Rivera doesn't claim activist motivations for his work. "I didn't have good sense," he says.
But his old articles, which often strayed into opinion, seem to tell the story of a reporter outraged at the hypocrisy and cruelty of the times.
A 1947 story about two North Carolina radio stations that had hired black announcers begins: "The great American hope, so often dimmed in the South by fanatical preservers of Jim Crow, mouthy bigots and mob violence, is being fought for ... ."
'Tell them I was a fool'Robert Lawson, the campus photographer at N.C. Central University, says he met Rivera in 1958, just after Rivera had left newspapers to start a photography business in Durham.
He said Rivera stood out as a man who had risen above the station prescribed for most blacks. Lawson, one of 10 children born to sharecroppers, remembers being deeply impressed by Rivera's pigskin gloves and full-length overcoat.
He says Rivera mentored him, first hiring him to sweep his sidewalk and eventually taking him under his wing as a photographer. He taught Lawson a skill that ensured he would never have to rely on the good graces of whites for a job.
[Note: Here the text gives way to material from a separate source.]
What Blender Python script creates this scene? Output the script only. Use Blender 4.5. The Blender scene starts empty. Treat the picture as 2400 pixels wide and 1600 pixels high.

But he doesn't remember Rivera as a racial crusader. Rivera rarely mentioned his work as a journalist, Lawson says. He accepted racial slights with little protest. And he even threatened to fire Lawson after Lawson was jailed for participating in lunch-counter protests in the early 1960s.
"He was trying to make a living and support his family," Lawson says.
Now, Lawson says, he has to coax Rivera into talking to reporters and museum curators. Rivera has refused several requests to write a book. And once, when Lawson asked how he should introduce him at an event at N.C. Central University, where Rivera was public relations director from 1974 to 1993, Rivera said, "Tell them I was a fool and I wouldn't do it again."
Rivera said he doesn't think modern audiences will understand his images. He said museum visitors will see them as ancient history, rather than as part of a continuing struggle for equality.
"Look at him," Rivera says, pointing to a young black student walking through the museum one day this week. "He don't know anything about all this. He don't even believe it."
In Rivera's eyes, the boy has only narrowly escaped the world he once covered, in which blacks were reminded of their place with signs and billy clubs and, sometimes, with shotguns.